Show every line containing "part" by copying it.
Start Records for this exercise
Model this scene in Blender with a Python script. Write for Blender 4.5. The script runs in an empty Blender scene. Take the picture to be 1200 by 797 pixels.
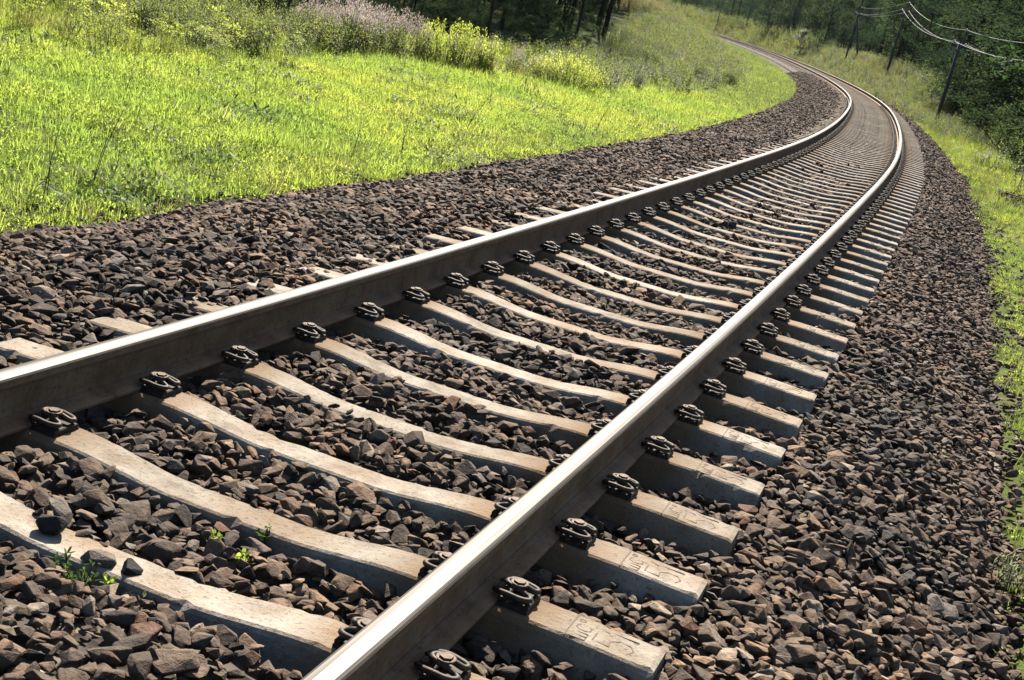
End Records for this exercise
Start Records for this exercise
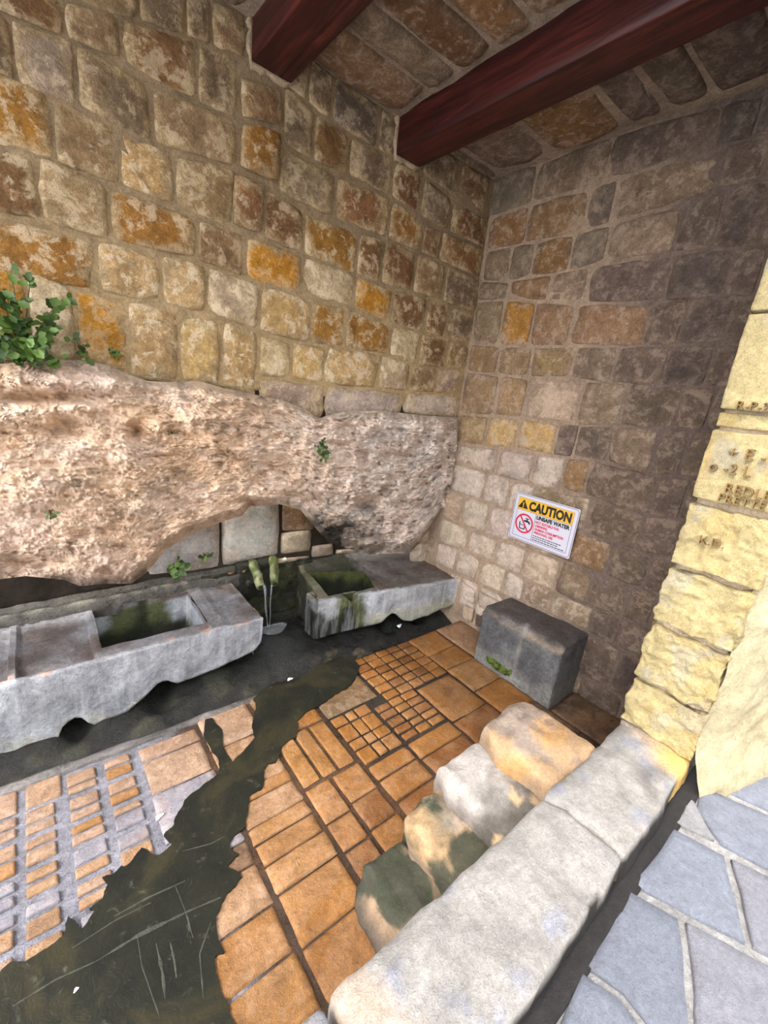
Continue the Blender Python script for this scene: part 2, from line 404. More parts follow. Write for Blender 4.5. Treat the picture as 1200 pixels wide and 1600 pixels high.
End Records for this exercise
Start Records for this exercise
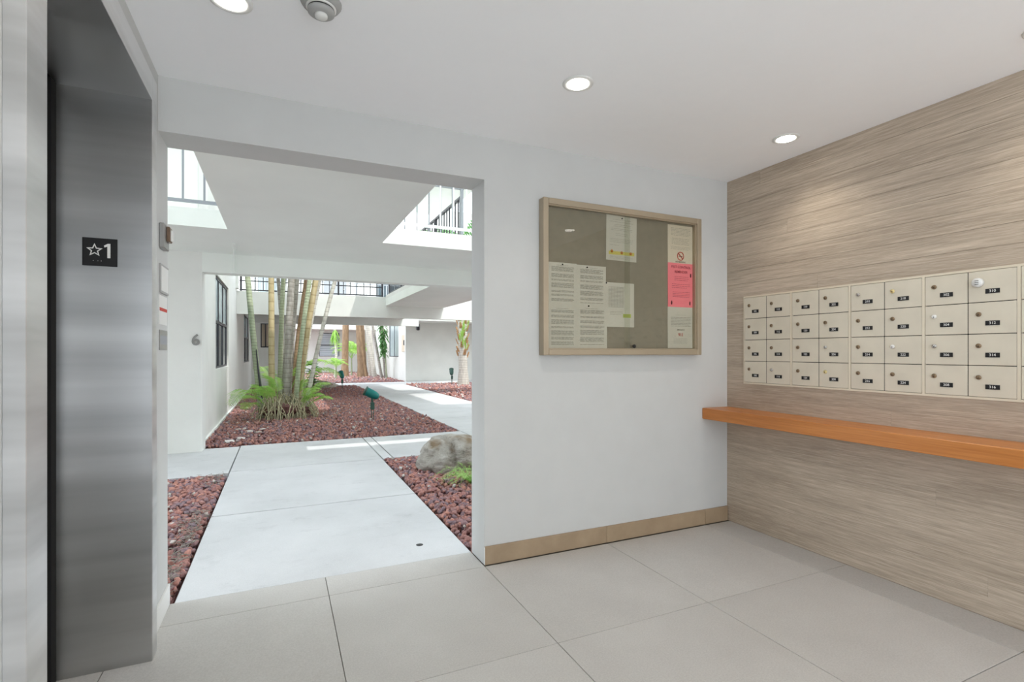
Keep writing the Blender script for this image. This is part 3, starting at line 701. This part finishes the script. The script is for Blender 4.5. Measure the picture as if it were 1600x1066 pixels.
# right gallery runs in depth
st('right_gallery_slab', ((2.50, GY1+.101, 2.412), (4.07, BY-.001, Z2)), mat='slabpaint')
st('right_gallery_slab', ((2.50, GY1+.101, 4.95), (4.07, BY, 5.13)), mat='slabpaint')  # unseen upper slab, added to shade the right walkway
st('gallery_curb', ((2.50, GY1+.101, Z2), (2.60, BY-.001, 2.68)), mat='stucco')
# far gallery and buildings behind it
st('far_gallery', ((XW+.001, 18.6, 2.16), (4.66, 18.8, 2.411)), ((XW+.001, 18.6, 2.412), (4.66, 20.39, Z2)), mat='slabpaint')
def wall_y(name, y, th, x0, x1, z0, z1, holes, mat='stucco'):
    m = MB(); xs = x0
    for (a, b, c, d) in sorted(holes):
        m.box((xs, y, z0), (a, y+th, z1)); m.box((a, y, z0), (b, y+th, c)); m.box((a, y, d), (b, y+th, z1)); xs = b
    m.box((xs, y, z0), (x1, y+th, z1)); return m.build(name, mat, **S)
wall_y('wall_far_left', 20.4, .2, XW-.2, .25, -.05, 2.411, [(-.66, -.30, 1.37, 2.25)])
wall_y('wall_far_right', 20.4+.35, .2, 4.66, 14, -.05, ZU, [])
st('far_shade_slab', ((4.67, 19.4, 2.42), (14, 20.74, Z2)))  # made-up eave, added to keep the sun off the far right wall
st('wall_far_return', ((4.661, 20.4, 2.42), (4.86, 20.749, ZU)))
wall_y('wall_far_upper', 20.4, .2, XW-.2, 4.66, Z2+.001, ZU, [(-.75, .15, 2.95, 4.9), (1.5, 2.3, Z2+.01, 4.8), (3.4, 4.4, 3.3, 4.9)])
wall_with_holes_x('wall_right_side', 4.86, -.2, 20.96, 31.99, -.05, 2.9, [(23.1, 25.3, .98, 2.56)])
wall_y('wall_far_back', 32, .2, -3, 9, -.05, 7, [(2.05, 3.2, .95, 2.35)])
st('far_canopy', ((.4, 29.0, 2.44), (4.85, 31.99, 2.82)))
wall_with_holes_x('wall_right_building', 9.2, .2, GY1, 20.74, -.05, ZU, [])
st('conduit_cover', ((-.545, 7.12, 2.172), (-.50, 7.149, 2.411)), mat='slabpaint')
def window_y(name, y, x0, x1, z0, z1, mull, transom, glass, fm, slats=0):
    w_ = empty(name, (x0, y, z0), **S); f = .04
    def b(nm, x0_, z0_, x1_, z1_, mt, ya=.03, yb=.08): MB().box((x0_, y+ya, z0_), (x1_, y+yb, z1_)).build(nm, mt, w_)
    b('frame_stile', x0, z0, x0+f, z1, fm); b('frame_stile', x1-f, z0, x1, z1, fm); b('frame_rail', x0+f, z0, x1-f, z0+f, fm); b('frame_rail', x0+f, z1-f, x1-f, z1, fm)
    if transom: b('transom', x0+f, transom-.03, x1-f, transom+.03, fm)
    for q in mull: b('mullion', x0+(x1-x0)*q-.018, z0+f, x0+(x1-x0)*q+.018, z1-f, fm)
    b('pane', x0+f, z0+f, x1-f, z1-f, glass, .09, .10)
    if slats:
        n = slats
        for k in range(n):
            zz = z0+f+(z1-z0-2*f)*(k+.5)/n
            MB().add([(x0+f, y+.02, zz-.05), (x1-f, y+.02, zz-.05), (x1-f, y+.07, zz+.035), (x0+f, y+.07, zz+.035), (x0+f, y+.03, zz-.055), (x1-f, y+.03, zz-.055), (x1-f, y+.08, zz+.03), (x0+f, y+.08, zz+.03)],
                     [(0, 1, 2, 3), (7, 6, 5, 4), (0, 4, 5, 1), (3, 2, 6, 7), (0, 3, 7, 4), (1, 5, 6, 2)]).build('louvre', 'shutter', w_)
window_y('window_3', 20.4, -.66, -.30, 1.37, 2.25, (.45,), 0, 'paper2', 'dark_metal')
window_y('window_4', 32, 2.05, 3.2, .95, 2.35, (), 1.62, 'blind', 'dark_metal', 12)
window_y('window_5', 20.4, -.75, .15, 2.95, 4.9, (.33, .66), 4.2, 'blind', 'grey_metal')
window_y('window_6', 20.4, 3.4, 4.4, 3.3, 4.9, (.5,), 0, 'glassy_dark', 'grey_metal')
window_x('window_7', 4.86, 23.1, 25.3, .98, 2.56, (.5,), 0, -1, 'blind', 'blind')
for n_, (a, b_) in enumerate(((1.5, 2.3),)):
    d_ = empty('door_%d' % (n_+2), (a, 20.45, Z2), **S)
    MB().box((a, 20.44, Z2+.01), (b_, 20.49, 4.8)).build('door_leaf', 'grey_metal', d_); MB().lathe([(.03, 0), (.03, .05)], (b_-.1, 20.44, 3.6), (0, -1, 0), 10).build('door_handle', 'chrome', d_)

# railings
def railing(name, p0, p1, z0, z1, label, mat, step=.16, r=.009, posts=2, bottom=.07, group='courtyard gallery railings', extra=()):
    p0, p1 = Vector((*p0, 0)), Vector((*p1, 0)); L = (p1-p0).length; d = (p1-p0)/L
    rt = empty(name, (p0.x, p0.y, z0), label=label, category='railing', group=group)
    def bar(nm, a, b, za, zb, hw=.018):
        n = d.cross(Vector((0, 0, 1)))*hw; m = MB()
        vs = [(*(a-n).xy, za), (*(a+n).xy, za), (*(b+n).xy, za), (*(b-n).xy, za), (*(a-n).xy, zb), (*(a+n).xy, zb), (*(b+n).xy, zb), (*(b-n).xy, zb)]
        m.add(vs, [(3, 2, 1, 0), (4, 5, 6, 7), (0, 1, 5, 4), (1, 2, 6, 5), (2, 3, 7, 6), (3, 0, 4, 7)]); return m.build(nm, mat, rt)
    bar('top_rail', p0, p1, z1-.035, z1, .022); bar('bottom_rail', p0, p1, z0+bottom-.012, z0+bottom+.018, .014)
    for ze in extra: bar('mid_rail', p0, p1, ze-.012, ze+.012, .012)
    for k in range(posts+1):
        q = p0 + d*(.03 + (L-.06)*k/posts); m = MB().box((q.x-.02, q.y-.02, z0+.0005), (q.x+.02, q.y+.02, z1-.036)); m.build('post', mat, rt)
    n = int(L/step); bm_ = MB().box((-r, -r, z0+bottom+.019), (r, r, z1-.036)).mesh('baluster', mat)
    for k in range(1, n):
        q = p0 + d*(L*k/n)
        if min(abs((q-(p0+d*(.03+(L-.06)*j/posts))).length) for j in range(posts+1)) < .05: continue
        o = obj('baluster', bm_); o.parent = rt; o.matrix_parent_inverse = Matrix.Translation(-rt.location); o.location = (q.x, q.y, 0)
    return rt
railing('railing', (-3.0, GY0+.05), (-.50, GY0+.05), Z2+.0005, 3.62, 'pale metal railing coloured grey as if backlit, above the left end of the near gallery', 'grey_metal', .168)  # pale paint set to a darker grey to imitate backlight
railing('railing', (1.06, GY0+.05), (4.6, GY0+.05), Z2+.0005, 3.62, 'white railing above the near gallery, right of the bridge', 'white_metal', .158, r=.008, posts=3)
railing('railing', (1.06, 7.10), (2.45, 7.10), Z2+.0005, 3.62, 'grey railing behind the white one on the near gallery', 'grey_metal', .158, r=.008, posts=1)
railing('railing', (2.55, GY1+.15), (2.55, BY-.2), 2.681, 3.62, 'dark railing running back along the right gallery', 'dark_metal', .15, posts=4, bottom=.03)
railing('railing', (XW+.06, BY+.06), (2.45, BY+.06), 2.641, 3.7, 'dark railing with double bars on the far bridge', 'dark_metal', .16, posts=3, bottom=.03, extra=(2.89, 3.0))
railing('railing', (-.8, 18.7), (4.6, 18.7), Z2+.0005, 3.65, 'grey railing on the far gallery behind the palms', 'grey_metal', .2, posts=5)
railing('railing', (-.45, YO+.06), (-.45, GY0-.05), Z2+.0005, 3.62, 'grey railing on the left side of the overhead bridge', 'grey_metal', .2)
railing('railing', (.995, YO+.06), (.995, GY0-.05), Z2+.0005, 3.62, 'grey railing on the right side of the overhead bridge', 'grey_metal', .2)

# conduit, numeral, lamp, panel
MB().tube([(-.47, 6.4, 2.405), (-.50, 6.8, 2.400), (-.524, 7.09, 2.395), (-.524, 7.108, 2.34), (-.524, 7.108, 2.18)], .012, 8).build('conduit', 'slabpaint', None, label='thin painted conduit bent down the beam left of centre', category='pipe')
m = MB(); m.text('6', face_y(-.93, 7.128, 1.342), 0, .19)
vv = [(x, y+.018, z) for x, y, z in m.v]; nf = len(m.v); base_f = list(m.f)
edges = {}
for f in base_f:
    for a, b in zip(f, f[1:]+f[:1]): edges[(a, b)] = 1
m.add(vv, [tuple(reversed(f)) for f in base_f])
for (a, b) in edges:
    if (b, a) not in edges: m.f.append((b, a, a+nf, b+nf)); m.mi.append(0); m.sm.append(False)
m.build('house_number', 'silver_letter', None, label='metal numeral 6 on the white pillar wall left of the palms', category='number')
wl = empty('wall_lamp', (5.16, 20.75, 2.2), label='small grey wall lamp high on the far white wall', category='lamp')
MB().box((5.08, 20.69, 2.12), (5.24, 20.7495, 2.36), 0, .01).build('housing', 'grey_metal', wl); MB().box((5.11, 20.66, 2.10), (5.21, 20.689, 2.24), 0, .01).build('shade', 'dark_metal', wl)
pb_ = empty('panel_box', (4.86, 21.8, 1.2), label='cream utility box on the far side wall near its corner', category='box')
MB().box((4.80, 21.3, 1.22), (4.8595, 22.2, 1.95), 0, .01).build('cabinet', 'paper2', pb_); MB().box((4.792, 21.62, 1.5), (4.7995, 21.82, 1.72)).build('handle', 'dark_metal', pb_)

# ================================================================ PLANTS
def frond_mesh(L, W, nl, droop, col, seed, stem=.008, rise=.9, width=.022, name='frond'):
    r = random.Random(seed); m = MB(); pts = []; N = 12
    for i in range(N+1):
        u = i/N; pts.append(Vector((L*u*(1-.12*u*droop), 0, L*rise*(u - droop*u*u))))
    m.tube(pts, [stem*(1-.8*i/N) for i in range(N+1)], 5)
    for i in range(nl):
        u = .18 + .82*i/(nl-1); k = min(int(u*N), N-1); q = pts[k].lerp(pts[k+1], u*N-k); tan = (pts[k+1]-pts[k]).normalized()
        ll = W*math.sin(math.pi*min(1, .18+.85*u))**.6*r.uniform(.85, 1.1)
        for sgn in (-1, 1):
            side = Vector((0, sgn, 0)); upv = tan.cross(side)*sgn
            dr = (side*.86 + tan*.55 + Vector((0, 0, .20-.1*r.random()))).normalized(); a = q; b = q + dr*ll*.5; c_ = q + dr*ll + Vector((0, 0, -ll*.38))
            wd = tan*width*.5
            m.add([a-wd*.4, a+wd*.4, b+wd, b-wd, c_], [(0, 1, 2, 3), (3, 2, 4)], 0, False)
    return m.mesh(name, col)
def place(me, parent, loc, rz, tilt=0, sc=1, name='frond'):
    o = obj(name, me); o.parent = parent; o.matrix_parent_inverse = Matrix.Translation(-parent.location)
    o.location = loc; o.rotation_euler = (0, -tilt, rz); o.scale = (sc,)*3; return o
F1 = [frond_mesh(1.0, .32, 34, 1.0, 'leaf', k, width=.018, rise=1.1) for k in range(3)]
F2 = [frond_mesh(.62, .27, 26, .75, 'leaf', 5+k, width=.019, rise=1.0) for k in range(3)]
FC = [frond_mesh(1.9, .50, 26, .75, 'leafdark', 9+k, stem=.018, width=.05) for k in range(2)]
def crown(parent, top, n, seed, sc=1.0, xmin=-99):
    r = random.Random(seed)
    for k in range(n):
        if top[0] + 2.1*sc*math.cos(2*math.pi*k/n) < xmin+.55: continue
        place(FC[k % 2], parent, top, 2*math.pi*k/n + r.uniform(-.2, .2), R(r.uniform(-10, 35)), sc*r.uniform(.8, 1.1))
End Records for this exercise
**In response:**
Continue the Blender Python script for this scene: part 2, from line 404. More parts follow. Write for Blender 4.5. Treat the picture as 1200 pixels wide and 1600 pixels high.
Keep writing the Blender script for this image. This is part 3, starting at line 701. This part finishes the script. The script is for Blender 4.5. Measure the picture as if it were 1600x1066 pixels.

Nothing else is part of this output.